In the wake of Wednesday's trade by the New England Patriots of wide receiver Randy Moss to Minnesota in exchange for a 2011 draft pick, reporters are picking apart the Patriots locker room, searching for the "real reason" the Patriots made this trade. Speculation and rumor abound, with disputed stories of Moss not getting along with teammates, arguing with coaches and even disrespecting the team owner. Meanwhile the man responsible for trading Moss, Bill Belichick, has stated repeatedly, categorically and emphatically that there were no personal problems or discipline issues with Moss, that he was a pleasure to coach and was professional at all times. The media just can't bring themselves to believe him.

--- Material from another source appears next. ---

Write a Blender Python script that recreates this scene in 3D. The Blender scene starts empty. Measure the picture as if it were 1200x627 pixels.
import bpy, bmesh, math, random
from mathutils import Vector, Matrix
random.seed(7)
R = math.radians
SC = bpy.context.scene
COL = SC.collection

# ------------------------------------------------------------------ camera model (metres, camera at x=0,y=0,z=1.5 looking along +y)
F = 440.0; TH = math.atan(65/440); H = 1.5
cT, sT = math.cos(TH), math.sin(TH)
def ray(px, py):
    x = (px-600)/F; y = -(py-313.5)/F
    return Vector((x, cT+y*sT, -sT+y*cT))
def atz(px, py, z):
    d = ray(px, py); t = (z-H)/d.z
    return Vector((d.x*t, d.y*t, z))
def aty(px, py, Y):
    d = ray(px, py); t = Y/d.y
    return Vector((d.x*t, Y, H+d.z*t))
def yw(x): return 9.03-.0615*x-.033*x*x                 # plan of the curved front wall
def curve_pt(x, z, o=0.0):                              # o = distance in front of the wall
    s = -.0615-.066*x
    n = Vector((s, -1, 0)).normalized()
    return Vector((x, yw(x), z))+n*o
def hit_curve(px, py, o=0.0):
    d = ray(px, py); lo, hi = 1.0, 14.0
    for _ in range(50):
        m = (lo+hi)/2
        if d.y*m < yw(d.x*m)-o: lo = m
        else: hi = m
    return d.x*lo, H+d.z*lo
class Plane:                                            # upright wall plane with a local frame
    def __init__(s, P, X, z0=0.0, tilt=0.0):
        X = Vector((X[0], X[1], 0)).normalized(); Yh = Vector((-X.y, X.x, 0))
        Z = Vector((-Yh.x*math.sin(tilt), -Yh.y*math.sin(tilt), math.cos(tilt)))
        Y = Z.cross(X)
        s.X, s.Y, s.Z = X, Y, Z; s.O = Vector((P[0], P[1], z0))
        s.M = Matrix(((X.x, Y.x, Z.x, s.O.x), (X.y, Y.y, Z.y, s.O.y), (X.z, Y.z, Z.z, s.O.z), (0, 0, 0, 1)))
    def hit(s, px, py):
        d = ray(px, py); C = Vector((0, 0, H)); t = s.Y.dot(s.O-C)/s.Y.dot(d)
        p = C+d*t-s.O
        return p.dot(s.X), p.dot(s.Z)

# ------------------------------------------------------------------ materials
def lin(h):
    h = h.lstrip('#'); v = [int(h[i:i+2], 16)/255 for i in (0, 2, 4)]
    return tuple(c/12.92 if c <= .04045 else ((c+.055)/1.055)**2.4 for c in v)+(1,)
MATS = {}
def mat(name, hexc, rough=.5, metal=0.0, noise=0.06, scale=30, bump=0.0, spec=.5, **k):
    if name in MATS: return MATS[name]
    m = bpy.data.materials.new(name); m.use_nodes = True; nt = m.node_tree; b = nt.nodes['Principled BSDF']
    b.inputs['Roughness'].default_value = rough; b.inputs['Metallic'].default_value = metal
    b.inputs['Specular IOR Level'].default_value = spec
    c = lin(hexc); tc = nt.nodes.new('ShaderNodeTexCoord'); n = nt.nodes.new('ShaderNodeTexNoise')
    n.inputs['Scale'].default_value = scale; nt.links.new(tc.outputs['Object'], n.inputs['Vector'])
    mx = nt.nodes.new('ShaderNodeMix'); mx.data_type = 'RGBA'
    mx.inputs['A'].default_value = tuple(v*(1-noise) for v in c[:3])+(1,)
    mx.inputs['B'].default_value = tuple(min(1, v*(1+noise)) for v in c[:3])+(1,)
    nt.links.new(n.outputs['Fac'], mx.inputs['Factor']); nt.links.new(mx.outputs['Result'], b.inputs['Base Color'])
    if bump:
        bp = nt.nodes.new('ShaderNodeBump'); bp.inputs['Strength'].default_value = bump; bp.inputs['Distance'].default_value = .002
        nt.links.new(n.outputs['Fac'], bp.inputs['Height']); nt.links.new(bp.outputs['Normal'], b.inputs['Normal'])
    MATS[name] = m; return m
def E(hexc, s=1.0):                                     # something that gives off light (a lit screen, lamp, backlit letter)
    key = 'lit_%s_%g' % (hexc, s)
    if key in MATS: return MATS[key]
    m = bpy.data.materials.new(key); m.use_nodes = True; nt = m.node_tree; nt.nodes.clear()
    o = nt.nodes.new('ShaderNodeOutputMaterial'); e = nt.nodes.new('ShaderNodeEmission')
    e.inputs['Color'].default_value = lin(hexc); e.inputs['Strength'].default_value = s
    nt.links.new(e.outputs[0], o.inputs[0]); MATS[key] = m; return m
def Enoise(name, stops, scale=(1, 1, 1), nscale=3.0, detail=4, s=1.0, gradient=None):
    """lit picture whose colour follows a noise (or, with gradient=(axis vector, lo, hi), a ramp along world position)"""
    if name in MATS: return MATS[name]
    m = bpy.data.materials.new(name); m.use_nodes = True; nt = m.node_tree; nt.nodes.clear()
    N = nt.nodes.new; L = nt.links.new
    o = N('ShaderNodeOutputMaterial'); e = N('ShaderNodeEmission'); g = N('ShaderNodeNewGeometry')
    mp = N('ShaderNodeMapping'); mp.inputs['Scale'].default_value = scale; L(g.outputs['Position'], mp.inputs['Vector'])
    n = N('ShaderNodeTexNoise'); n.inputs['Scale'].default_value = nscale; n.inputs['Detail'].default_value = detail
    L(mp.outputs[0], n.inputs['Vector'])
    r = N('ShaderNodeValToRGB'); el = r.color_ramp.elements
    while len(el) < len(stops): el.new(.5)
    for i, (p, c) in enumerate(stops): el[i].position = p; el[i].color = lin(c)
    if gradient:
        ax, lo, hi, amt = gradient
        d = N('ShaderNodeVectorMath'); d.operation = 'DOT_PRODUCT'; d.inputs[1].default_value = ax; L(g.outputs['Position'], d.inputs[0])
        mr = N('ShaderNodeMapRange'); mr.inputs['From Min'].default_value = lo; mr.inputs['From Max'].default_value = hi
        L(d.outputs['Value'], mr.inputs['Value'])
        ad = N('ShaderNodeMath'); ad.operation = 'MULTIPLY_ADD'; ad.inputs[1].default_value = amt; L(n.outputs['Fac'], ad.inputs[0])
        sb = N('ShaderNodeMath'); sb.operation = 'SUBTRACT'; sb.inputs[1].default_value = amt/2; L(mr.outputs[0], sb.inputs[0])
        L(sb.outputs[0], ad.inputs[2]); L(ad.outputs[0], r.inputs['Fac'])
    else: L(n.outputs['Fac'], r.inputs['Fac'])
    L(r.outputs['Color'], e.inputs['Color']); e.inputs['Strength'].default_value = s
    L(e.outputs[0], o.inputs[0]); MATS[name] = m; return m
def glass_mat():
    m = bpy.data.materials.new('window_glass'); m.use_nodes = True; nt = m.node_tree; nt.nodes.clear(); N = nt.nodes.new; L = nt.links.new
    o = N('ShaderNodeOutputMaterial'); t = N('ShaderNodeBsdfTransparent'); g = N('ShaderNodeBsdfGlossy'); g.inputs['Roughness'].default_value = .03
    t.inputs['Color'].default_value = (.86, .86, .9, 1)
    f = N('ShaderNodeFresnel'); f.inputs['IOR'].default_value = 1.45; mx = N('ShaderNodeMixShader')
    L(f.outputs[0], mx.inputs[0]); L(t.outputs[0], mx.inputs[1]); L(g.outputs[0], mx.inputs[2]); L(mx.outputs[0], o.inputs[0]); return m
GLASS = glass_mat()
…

I believe him. Moss was traded for the obvious reason. He's in the last year of his contract and the Patriots, unwilling to pay market value (or use the franchise tag) to retain Moss' services for next season, wanted to get something for him rather than nothing. The mid-round draft right is something. The Patriots figured that the value of the pick was worth more than the value Moss gave them over his replacement player for the rest of the season. In other words, if the Vikings offered Moss to New England as essentially a 12-game rental in exchange for a third-round draft pick, New England would refuse the trade and keep the pick.

Reporters search for the "real reason" because at bottom they don't see the value in any draft picks except those in the first round or two of the draft. Years of reading the sports pages has convinced me that NFL teams value draft choices much more than do NFL sports writers. Every year at draft time, sports writers write the easy column about how worthless most draft picks are and how poorly teams do at selecting players. It is true that many drafted players never perform up to expectations. Teams draft poorly (sports writers don't grade on a curve, it appears), while players who went undrafted become stars. So, in the eyes of the media, lower-round draft picks are just a waste. (Put it this way: if Moss had been exchanged for Minnesota's first-round pick, reporters would not be poking around for dirt on Moss.)

Yet the fact of the matter is that nearly every NFL player and even moreso nearly every star NFL player was in fact drafted. Most players were drafted below the first two rounds. These low-round picks have real value. What was the value to the Patriots of the sixth-round pick that netted Tom Brady? Even if only one in one-hundred sixth round picks ever become stars (as opposed, as a guess, one in ten of first-round picks and one in forty of third-round picks), there's still value there. Finding a single star contributor is worth "wasting" many draft picks. Even if the player the Pats ultimately receive for Moss turns out to be a dud, there's still value in having the chance.

As a nice bonus, these mid-round drafted players come cheaply in terms of salary. As another bonus, the Patriots gain next year by giving Moss' young replacement some valuable game experience this year. Judging from their history in trading away players in the last year of their contracts (Richard Seymour, Deion Branch), the Patriots do not like to let valuable players leave for nothing. The simplest explanation is the best.